== Data entries ==

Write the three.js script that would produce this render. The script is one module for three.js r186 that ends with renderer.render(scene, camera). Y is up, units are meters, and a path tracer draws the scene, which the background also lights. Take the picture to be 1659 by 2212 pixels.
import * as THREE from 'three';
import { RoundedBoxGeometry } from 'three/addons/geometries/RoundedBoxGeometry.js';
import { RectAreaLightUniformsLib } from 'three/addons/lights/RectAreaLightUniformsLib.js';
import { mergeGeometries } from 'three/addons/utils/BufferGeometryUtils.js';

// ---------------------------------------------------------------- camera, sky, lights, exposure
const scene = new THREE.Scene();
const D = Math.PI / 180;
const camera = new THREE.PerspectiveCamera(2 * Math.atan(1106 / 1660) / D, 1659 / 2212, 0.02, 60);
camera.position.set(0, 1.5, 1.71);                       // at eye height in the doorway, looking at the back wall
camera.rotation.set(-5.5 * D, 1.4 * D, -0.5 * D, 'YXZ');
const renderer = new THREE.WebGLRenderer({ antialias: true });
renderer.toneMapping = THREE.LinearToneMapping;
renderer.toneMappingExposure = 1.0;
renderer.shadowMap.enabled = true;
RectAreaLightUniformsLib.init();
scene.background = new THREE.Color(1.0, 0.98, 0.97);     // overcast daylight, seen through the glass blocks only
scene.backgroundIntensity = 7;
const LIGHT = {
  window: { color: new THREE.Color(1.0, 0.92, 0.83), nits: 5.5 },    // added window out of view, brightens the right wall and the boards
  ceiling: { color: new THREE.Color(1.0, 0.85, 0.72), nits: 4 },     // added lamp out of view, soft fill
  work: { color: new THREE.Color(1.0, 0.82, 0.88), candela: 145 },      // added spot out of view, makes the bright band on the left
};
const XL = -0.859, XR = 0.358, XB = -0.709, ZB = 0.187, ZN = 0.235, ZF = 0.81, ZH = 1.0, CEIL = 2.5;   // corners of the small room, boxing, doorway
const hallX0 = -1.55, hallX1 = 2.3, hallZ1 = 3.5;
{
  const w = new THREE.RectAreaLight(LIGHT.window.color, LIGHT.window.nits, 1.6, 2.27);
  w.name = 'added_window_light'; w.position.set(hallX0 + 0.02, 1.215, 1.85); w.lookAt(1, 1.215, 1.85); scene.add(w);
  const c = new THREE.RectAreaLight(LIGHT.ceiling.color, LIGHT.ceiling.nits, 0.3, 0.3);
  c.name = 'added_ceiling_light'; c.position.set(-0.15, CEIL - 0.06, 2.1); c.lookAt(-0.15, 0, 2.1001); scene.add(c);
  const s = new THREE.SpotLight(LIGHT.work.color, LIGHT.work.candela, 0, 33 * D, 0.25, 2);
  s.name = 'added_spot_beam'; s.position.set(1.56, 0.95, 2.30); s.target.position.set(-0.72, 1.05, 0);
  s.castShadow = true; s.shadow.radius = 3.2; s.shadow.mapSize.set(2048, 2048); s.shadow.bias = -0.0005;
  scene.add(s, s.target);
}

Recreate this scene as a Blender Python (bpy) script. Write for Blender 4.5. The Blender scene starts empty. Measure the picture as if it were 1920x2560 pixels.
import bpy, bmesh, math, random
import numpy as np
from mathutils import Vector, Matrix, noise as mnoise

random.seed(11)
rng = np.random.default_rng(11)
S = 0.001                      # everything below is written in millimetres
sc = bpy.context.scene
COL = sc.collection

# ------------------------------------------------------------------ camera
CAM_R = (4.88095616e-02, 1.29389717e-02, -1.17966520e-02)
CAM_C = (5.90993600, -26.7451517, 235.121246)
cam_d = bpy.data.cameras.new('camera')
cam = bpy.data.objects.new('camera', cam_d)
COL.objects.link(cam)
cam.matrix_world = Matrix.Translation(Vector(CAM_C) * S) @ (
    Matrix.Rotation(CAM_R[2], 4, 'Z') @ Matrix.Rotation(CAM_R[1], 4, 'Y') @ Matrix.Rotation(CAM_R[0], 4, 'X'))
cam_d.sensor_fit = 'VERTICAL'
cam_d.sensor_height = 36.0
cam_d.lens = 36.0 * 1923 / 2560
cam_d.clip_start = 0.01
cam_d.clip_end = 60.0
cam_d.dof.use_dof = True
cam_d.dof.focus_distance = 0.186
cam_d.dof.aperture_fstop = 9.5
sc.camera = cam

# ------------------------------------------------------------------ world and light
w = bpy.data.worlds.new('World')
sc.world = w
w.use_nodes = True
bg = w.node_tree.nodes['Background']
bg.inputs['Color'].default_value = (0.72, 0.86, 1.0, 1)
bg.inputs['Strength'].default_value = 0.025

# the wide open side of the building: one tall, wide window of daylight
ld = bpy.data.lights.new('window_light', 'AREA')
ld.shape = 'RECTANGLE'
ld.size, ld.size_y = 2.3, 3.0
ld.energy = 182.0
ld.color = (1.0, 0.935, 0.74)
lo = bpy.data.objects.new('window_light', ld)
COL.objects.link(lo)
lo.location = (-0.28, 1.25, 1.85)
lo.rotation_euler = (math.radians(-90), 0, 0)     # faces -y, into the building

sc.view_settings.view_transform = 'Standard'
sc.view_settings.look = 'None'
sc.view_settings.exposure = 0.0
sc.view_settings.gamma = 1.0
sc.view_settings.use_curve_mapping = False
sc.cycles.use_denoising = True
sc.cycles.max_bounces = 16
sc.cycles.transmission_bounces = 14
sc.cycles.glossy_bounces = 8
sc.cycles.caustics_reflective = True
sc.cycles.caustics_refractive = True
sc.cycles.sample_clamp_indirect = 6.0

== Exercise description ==
Each line from the one bearing "Recreate this scene" through the one bearing "COL = sc.collection" is to be duplicated without change; all remaining lines are to be left out.

== Written response ==
Recreate this scene as a Blender Python (bpy) script. Write for Blender 4.5. The Blender scene starts empty. Measure the picture as if it were 1920x2560 pixels.
import bpy, bmesh, math, random
import numpy as np
from mathutils import Vector, Matrix, noise as mnoise

random.seed(11)
rng = np.random.default_rng(11)
S = 0.001                      # everything below is written in millimetres
sc = bpy.context.scene
COL = sc.collection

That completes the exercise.